The East Deck Motel and Selected Poetry
This lovely, softer revival of beat poetry looks back on the hedonism of summers in the Hamptons.
With vivid settings and an audacious voice, Theodore M. Wandzilak’s collection The East Deck Motel and Selected Poetry offers a nostalgic, but complex, take on youth, death, and aging.
This appealing collection of wistful poems looks back on the hedonism of a young man’s summers in East Hampton and Montauk in the 1970s and how those moments altered him. The beaches of New England serve as the focal point in this examination of memory. Whether looking through not-so-rosy glasses at summer flings in movie theaters or recounting awe over a Moscow ballet, this collection is cheeky and insightful.

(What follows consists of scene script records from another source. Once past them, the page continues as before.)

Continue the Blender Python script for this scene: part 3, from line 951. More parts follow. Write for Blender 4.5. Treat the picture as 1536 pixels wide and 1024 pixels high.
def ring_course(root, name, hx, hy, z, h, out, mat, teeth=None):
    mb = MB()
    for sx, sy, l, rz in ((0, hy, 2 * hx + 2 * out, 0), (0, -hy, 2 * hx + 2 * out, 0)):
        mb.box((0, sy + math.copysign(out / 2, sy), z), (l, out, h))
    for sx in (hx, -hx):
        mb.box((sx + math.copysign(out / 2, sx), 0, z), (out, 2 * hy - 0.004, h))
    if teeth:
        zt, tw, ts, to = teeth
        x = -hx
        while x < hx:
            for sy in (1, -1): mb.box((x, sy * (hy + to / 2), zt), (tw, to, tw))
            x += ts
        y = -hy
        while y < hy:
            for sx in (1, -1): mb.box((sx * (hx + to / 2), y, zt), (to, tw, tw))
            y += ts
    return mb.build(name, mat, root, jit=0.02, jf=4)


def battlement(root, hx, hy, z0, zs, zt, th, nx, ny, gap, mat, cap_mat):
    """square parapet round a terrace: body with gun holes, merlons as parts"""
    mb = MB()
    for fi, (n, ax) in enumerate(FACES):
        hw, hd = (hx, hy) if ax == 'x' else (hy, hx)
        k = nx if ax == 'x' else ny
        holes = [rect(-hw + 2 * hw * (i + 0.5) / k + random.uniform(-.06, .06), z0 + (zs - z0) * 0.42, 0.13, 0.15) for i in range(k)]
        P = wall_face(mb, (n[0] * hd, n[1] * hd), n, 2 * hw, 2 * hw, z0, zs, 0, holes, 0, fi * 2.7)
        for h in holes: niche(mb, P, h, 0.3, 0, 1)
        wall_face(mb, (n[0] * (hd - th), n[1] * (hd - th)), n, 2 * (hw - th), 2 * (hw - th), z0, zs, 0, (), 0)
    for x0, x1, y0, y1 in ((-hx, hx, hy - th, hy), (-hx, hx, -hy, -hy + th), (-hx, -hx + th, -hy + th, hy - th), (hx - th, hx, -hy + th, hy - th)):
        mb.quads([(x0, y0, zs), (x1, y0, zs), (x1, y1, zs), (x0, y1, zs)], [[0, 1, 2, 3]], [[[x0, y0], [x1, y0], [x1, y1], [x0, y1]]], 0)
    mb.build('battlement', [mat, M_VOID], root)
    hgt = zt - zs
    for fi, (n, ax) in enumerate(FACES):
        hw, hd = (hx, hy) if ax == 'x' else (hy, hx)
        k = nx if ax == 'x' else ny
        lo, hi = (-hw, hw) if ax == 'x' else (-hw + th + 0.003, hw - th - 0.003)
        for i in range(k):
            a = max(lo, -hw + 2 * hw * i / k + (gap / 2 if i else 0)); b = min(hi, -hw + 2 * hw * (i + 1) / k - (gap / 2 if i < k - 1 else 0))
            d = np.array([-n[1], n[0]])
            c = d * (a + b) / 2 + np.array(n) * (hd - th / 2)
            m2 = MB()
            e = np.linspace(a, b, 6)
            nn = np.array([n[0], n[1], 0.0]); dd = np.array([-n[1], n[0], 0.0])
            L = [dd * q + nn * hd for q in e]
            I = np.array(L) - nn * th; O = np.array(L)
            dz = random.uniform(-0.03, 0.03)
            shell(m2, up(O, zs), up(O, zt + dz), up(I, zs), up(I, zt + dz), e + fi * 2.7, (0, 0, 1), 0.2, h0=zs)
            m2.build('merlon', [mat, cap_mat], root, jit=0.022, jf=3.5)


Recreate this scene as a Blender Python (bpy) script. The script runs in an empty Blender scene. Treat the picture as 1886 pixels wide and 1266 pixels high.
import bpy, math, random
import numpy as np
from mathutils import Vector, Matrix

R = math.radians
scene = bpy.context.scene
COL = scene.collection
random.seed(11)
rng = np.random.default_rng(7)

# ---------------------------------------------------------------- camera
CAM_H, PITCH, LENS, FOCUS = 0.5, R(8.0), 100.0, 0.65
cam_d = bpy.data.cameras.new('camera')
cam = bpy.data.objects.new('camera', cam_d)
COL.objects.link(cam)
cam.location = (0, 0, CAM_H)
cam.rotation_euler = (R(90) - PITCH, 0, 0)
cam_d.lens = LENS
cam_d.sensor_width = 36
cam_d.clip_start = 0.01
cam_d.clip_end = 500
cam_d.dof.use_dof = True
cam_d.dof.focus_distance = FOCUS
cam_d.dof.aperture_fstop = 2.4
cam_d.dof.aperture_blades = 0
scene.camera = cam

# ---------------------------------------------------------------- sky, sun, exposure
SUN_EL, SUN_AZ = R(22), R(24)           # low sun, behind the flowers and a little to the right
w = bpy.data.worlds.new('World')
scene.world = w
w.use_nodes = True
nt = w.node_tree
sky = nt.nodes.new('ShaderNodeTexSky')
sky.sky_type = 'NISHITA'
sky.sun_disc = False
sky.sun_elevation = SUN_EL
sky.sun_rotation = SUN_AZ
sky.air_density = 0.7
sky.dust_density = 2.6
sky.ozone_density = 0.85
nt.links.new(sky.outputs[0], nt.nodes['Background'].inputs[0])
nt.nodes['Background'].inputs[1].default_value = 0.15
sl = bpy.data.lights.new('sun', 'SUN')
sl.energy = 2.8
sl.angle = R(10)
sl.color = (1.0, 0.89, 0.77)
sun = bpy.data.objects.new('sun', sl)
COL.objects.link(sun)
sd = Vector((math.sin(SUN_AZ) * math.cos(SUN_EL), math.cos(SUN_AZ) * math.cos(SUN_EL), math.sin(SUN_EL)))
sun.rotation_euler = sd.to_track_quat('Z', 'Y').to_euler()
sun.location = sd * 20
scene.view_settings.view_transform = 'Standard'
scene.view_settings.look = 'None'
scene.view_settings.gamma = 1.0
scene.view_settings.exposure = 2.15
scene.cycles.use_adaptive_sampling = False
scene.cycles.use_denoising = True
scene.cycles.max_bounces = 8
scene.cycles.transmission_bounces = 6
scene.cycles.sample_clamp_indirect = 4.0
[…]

“Never Spoke” is the powerful opening poem, and includes poignant and repulsive images of everyday tragedies, including aging, unresolved regrets, and the inevitability of turning into one’s parents. The rhymed verse is entrancing, as are lines like “As she watched white walls turn to tar-stained yoke, / she never spoke.” Slant rhymes, like “I died her death of endless neglect,” make the piece a rhythmic standout with images that endure.
The collection draws inspiration from visceral beat poetry, as is evident in its unconventional yet rhythmic diction and its somewhat sexual and grotesque elements. “In Reverence of Lawrence Ferlinghetti” gestures to the revered, bearded beat poet with its lines about rejecting conventionality and not shaving. Though it seems rather tame for a homage to the man made famous by defending banned and “obscene” poetry, it is a charmingly rebellious poem and a reminder of the absurdity of convention.
“A Partial Autobiography” is one of the most powerful poems and is the poem most directly influenced by the beat poets. It features choppy construction and gory metaphors that beautifully show the humorous hopelessness of life, as its narrator looks back with awe and appreciation over wild times of indulgence and despair: “I was born with a remnant third nipple / I did not know what that meant for me.”
Other poems also feature this straightforward diction, with lines like “Lion Head Rock Road / My girlfriend liked the name” ably portraying the candor of youth. Uncomplicated metaphors like “my mother came back as an endless ringing telephone” are similarly memorable. There are also occasional moments of flowery syntax and sentimentality, though, as with “the plumeria fragrance pranced along the shore,” that fit unevenly within the rest of the collection.
The East Deck Motel is a lovely, softer revival of brazen beat poetry, appealing for its reminiscences.